Dekalog 4: Part 8, Burning
The segment begins with a long shot of Anka in bed. Given all that we have seen in this episode, we can’t be entirely sure that she’s in that bed alone — but she is. She’s awakened by clanking milk bottles. We will learn the significance of those bottles in episode six.
Anka seems panicked as she wakes up and calls for her dad. She doesn’t see him and seems a combination of scared and depressed that he might be gone. But then she hears a sound in the courtyard and sees Michal walking away. She yells to him, yelling dad twice, and then finally daddy, which gets his attention.
We next see Anka running to Michal, wearing just a robe over her nightgown. When she reached him, she reveals the episode’s big surprise — she never read her mother’s letter, she forged her own and recited it to Michal at the airport. At this moment, the watcher walks by carrying his kayak once again.
She asks him what was actually in the letter, once again questioning whether he had prior knowledge of it all, but he responds “I don’t know.” She asks where he was going, and he said to get milk.
Anka then says that she knows what to do with the letter. We next see her pull it from the drawer. She asks Michal if he will help her destroy it, he agrees. Anka sets the lower corner on fire, the letter is engulfed. The letter mostly chars before the flame dies out, but there is a small fragment remaining.
The part of the letter that remains says “I have something important to tell you. Michal is not …” and that’s all she can read. The episode closes with the black and white picture of Anka’s mother with the two men who could be her father around her.
There are three things about the closing of this episode that are important to discuss. First, the published script includes a different letter fragment than the one Anka narrates in the episode. The script’s fragment reads “My darling daugher, I must tell …” This is a very neutral statement, it gives no clue for or against the theory that Michal is the father.
But the fragment in the episode, while not revealing everything, leans toward the conclusion that Anka’s mother wanted to tell her that he’s not her father. We are given no other clue in this episode that the phrase “Michal is not …” could mean something different.
This brings me to the second question of the ending … which letter did Anka actually burn? She tells Michal that she originally opened the fake letter and then burns the real one. But it’s entirely possible that Anka is lying at the end (she’s told enough lies that we should doubt her) and she actually prepared the fake letter just in case she changed her mind and needed a way to back off the stark conclusion.

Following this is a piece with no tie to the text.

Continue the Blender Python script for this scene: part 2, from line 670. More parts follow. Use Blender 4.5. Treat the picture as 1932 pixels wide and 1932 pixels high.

This interpretation is somewhat challenged by the actual text that is revealed — if Anka wanted to create a fallback, she would be far more likely to create a neutral second letter or something that clears him of the cloud. So I would lean towards her being truthful at the end and burning the real letter.
The final matter to discuss: the deleted scene. The published screenplay ends with one last Anka-Michal conversation, one where Anka and Michal wonder what will happen with their lives from this point on. Michal tries on Anka’s glasses and she remarks “everything looks completely different now.”
MIchal closes the episode with a speech: “There was a bloke called Krzysztof who used to work for me once. Have I ever told you this one? He used to come to work on a bike from Michalina, about forty kilometers away. Every day, he would try to break his previous day’s record. How long did it take you today; we’d ask? Twenty-six minutes and forty seconds, he’d say, or twenty-five minutes and three seconds; and so on. He must have been doing a ton or more. One day he doesn’t turn up at work. Half an hour, an hour goes by, and we’re all wondering what on earth’s happened to him. He finally comes in looking white as a sheet and wearing glasses. God in Heaven, Jesus Christ, he says. What’s up? we ask. Gentlemen, he says, I had no idea how many people there were on the roads, how many cars, how narrow the road was, all those bikes and carts, God forgive me. It turned out he was nearsighted with minus four and a half diopters and never knew it. He sold the bike, bought a suit, and never went near another bike again, right to this very day.”
I’m not sure what to make of this speech, which might account for why it was cut. The bit about seeing clearly seems too on-the-nose for Kieslowski. But the parable doesn’t give us much of a clue about how the father-daughter pairing will fare from now on. Now that they’ve exposed the live wires of their feelings, can they go back to the way they were?
In my experience, we never go back to the ways we once were. Revealing feelings always changes a relationship. And in almost every case, the immediate impact is the most difficult. But over time, as the heat and confusion dissipates, it usually turns out to be for the best, even if we are blissfully unaware of the ways not-knowing can go wrong.
That cyclist may miss the fact that he no longer rides freely and confidently to work each day. But those glasses might have kept him from getting smashed by a bus someday.